I swear that I'm the only person that has great luck with Spec clutches :e-shrug:
Also, never use a solid hub unless you're racing and are inspecting it often.
 
I never had any issues with the Saab 9000 Aero Spec clutch I had in my 16VT. Held strong at 300 - 350 whp. Not that I put a yuge number of mileso n it, but probably 15K-ish?
 
I swear that I'm the only person that has great luck with Spec clutches :e-shrug:
Also, never use a solid hub unless you're racing and are inspecting it often.

No racing, but the car doesn't get babied either.
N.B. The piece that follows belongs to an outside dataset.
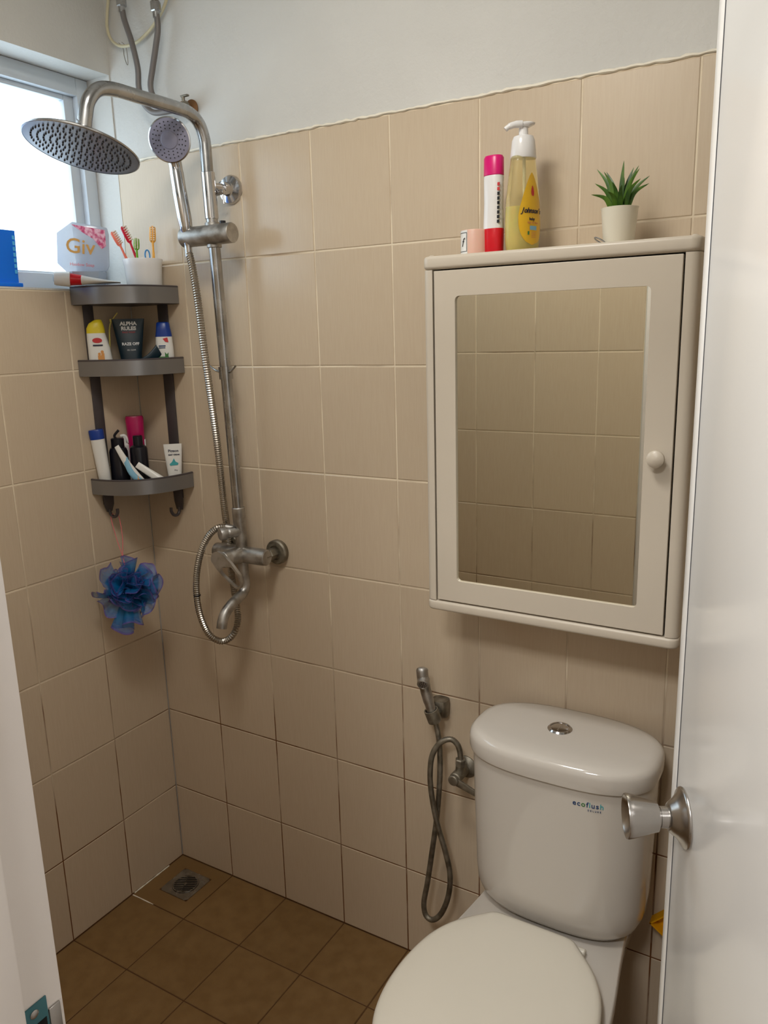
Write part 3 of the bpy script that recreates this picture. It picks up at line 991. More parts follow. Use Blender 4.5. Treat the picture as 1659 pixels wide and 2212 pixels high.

I inspect it every time I pull a transmission out which is about ever 500 miles. :rofl:
 
I would never use another Spec setup - I went through several versions on my old wagon - after 425AWHP I couldn't keep the nice AP Racing clutch/SM flywheel, it just wouldn't hold. I used Spec stage III with flywheel - sprung, unsprung, made no difference - had wheel hop, chatter, general ****ty performance.
 
B230FT clutch is a significant upgrade to the N/A and retains all the reliability of a production piece. You will NEVER make enough torque to compromise it and it's $200.

I've been running the Sachs K70030-01 for years. (Thanks FCP!)

I got nearly 20k (actually over 20k because my odometer is wrong but whatever) out of my last one, and I was careful not to do any clutch dumping burnout stuff. I put as much as 26psi through it.